В течение первых 70 лет XX века астрономы совершенствовали классические методы измерения спектров. И в 1967 году наконец произошло кое-что интересное: Роджер Гриффин из Кембриджского университета впервые использовал новую технику для определения радиальных скоростей звезд и достиг успеха45. Основная идея состояла в том, чтобы совместить спектрограф с системой, измеряющей сдвиги нескольких спектральных линий одновременно (за 14 лет до этого, в 1953 году, эту идею предложил британский ученый Питер Филгетт). Гриффин измерил спектр одной из ярчайших звезд – красного гиганта Арктур – и изготовил специальную маску-шаблон с 240 прорезями на месте линий поглощения в этом спектре. Затем он направлял телескоп на другую звезду, температура поверхности и, соответственно, спектральный тип которой не слишком отличались от температуры и спектрального типа Арктура. Положение маски с помощью микрометрического винта настраивалось таким образом, чтобы прорези максимально точно совпали с линями поглощения исследуемой звезды. При идеальном совмещении свет бы практически не проходил через маску, но, очевидно, такого быть не могло, так как радиальная скорость и спектр любой из звезд должны отличаться от этих же характеристик Арктура. Однако, если найти такое положение маски, при котором она пропускает минимальное количество света, можно вычислить значение относительной разности радиальных скоростей исследуемых звезд.

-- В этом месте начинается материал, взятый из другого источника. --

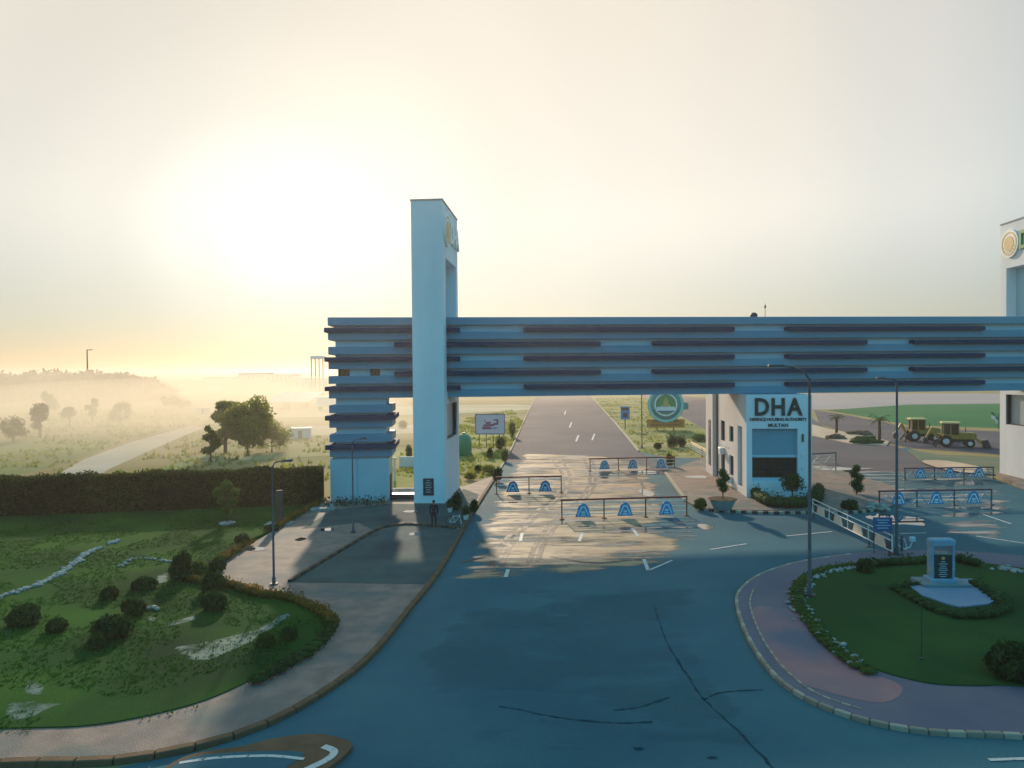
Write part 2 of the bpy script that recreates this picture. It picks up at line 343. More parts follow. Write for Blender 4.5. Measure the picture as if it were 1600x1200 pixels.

Через два года после начала работы со спектрографом, в 1969 году, Гриффину удалось достигнуть погрешности в ±640 м/c при измерении радиальной скорости звезд. Вдохновленные его успехом, Андре Баран и Мишель Майор в 70-х годах разработали более совершенный прибор, работающий по тому же принципу (их метод получил название «метод взаимной корреляции»). В 1977 году в Марсельской обсерватории они представили новый спектрометр CORAVEL, обладавший бо́льшими техническими возможностями, чем спектрометр Гриффина (в том числе благодаря использованию нового компьютера), и имевший погрешность уже ±150–250 м/c46. Прибор работал со звездами солнечного типа, и поэтому значения скоростей находились относительно скорости Солнца. Было изготовлено две копии спектрометра: одна для обсерватории Верхнего Прованса, а другая для датского телескопа в обсерватории Ла-Силья в Чили. Эти приборы стали самыми эффективными спектрометрами своего времени. С их помощью сделали много открытий, касающихся двойных и переменных звезд, звезд в Магеллановом облаке[33] и шаровых скоплениях. Также удалось выяснить, что коричневые карлики[34] – довольно распространенные объекты, часто находящиеся на орбитах вокруг других звезд.
Метод измерения сдвигов в спектре звезд, который использовал Гриффин, вообще говоря, не позволял отличить инструментальные и атмосферные погрешности от особенностей спектров звезд. Но решение нашлось довольно быстро. Было известно, что газы, составляющие земную атмосферу, формируют в попадающем в телескоп свете от космического источника уникальный рисунок из линий поглощения, называемых теллурическими. И в 1973 году для измерения радиальных скоростей звезд в качестве эталона длины волн решили использовать теллурические линии молекулярного кислорода – относительно него и начали вычислять доплеровские сдвиги в спектрах звезд47. Реализация этого недорогого и легко осуществимого метода позволила увеличить погрешность измерения радиальных скоростей звезд примерно до ±20 м/с.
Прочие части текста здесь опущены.